Verbraucher wollen aber wissen, was das absolut Beste ist

Diese Auskunft entspricht der entscheidungstheoretischen Diskussion ihrer Zeit. Vor allem die Betriebswirte hatten sich damals um den Nachweis bemüht, dass es beim Abwägen der verschiedenen Stärken und Schwächen eines Gebrauchsgegenstands keine objektiv richtigen Entscheidungen geben könne. Die Frage, ob die anzuschaffende Waschmaschine sich auch an starker und stärkster Verschmutzung bewähre, habe für den Schlachter nun einmal größeres Gewicht als für den Büroangestellten, und über solche intersubjektiven Verschiedenheiten könne man sich nicht einfach durch eine für alle gleiche Gewichtung hinwegsetzen.

Die zwei Jahre später getroffene Entscheidung, trotzdem zu gewichten, ist der Stiftung also vermutlich nicht leichtgefallen, sie fiel denn auch in einer Krisensituation. Denn die Leser, die man sich als Publikum gewünscht hatte, zeigten zunächst nur wenig Interesse an der eigenen Zeitschrift und zogen ihr das einzige Konkurrenzprodukt vor, die um nur wenige Jahre ältere „DM“. Deren Gründer wiederum war ein publikumsbezogen denkender Journalist, der keine Bedenken hatte, dem Orientierungsbedarf der Kunden mit einer Notenskala und eindeutigen Kaufempfehlungen entgegenzukommen. Erst mit dem Entschluss, es ihm gleichzutun, begann dann auch die Erfolgsgeschichte der Stiftung selbst.

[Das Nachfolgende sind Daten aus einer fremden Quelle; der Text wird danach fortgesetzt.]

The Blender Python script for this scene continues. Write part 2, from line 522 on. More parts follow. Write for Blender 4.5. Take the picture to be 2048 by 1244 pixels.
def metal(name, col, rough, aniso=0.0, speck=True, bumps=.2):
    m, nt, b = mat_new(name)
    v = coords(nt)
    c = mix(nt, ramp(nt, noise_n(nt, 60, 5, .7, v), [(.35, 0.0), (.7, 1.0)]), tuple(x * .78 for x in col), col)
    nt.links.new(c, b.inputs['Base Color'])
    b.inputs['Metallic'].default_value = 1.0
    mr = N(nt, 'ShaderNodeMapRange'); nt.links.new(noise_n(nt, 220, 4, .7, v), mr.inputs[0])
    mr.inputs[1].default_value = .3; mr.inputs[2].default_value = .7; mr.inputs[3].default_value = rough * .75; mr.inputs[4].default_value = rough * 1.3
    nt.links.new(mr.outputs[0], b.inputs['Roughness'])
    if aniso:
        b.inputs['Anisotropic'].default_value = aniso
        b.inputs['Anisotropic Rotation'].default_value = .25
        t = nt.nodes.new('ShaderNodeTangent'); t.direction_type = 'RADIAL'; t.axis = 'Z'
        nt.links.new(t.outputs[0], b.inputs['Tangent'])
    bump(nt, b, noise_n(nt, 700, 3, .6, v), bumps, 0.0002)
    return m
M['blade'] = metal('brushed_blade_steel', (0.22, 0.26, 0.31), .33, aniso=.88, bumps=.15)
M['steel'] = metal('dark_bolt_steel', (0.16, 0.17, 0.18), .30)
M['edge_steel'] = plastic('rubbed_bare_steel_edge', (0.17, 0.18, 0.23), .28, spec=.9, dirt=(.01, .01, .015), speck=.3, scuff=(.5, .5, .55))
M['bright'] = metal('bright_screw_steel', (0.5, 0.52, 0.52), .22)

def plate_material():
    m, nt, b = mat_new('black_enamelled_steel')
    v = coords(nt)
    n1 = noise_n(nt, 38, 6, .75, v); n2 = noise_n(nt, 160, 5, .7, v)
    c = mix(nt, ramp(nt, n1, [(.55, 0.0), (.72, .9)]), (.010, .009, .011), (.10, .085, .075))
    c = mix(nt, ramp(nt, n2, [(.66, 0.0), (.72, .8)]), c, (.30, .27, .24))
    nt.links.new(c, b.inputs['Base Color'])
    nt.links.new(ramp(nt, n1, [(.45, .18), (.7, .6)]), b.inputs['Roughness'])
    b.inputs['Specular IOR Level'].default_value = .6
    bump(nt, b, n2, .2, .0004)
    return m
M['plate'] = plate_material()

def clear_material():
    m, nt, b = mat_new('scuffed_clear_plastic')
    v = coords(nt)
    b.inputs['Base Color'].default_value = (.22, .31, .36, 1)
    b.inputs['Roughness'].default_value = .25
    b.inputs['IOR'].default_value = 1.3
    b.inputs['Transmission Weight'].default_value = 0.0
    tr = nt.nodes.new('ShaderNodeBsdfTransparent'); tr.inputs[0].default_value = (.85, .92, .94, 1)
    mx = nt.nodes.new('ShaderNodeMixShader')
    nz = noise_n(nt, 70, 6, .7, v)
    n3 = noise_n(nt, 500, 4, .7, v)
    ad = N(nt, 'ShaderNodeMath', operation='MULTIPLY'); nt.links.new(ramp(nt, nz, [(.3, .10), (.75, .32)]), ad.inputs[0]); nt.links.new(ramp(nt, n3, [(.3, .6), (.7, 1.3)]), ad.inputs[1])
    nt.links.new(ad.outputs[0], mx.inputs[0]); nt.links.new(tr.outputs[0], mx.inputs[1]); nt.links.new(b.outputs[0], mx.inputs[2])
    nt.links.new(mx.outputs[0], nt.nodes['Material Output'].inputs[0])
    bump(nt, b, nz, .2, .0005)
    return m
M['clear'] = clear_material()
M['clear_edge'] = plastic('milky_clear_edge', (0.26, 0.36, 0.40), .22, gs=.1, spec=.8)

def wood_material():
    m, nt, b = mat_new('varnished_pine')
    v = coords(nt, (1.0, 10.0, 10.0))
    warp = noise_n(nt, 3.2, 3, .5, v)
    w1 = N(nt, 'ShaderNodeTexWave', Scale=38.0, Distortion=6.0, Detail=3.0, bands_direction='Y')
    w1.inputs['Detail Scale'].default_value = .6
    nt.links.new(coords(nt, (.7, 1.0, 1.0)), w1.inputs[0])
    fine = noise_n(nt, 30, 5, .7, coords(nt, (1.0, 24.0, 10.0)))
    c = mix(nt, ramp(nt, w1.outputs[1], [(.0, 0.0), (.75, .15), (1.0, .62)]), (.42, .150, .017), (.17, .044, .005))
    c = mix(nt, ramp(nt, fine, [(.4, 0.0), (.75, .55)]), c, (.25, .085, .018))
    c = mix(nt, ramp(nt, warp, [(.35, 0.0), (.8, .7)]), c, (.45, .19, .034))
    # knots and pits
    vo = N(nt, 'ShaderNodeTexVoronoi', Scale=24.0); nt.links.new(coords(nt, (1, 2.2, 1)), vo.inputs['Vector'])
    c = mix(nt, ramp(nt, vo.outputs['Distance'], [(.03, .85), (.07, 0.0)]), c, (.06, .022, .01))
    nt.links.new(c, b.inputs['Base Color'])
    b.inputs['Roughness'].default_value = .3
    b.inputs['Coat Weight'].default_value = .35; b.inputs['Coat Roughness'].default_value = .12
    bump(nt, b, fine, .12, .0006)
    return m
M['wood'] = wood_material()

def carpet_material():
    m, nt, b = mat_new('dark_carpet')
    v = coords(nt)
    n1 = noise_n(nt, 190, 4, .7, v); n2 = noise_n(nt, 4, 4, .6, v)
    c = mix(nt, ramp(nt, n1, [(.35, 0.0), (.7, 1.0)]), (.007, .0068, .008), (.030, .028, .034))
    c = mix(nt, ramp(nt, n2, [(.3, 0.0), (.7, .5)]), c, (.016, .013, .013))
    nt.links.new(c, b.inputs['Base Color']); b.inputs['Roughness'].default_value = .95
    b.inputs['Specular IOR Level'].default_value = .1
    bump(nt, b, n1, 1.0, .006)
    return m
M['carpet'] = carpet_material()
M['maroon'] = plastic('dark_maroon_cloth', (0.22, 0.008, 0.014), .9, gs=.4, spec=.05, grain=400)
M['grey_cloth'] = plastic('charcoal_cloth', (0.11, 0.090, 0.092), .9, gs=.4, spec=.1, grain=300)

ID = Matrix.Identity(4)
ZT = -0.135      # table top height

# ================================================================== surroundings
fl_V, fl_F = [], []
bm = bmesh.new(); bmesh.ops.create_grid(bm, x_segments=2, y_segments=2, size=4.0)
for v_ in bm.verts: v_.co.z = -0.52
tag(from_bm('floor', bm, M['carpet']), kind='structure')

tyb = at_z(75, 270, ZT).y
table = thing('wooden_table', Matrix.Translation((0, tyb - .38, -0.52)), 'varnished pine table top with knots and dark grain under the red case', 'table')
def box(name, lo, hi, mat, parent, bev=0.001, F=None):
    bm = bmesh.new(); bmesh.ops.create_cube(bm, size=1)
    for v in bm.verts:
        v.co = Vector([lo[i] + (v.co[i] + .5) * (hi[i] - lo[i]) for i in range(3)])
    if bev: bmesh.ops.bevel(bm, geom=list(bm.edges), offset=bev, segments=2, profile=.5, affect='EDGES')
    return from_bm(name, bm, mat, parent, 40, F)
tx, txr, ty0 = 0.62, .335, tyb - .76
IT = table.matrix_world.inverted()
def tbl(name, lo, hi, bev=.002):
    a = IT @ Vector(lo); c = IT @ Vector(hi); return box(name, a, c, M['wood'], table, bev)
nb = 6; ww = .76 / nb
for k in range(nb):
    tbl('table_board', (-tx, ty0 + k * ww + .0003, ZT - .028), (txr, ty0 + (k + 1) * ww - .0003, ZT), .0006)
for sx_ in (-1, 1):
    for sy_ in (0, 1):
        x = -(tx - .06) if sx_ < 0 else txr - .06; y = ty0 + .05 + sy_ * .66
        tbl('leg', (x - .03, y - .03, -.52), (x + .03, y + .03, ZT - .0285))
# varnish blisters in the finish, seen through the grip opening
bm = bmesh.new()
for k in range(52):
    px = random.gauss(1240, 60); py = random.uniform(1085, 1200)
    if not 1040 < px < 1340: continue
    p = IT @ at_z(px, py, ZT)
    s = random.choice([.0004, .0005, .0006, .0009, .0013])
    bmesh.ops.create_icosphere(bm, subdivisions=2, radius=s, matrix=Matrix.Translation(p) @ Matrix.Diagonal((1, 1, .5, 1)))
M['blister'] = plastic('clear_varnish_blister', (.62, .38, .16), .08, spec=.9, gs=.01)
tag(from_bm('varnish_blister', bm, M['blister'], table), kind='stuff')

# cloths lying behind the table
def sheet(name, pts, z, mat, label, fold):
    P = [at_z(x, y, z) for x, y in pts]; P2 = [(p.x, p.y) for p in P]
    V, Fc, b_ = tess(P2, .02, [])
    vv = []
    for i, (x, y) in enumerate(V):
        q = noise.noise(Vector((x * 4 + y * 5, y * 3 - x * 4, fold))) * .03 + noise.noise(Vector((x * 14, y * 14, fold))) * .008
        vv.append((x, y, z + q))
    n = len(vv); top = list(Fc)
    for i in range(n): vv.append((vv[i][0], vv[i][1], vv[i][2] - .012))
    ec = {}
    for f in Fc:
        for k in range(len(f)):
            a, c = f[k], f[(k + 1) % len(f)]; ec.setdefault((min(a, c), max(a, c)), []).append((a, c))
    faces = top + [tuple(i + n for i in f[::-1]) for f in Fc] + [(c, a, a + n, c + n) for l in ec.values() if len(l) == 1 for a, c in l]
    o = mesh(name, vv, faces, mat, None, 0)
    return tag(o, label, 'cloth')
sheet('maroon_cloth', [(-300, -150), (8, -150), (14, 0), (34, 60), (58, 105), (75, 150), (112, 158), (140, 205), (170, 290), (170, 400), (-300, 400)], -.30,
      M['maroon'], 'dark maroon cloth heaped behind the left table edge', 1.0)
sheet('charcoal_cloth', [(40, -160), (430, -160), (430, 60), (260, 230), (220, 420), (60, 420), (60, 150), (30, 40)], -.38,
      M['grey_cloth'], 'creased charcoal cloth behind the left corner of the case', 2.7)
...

Gemessen an jenen entscheidungstheoretischen Bedenken beruhte dieser Erfolg also auf einer Mogelei. Wie um diesen Schönheitsfehler zu kompensieren, gab es auf der später hinzugekommenen Homepage der Stiftung früher einmal die Möglichkeit, die von den Testern gewählte Gewichtung an die Besonderheiten der eigenen Lebenssituation anzupassen und so seinen je eigenen, für andere unverbindlichen Favoriten zu ermitteln. Entscheidungstheoretisch gesehen war das ein hochgradig sinnvolles Werkzeug, das von den Lesern aber nur selten genutzt wurde und nun schon seit mehr als zehn Jahren nicht mehr zur Verfügung steht.

Der Umstand, dass das Publikum sich eine für alle gleiche Gewichtung auch bei ungleichen Gewohnheiten und Gebrauchsinteressen gefallen lässt, gibt zu denken. Was hat der Testsieger dem persönlichen Favoriten voraus? Eine soziologisch naheliegende Antwort könnte lauten: Der Kaufempfehlung einer anerkannten Autorität zu folgen, entlastet von persönlicher Verantwortung für den Fall, dass der Käufer mit dem empfohlenen Produkt einmal durchaus nicht zufrieden sein sollte. Die Unzufriedenheit selbst wird dadurch natürlich nicht kleiner, aber den Käufer trifft nun keine Schuld mehr an ihr, da er ja nur dem bestmöglichen Rat folgte.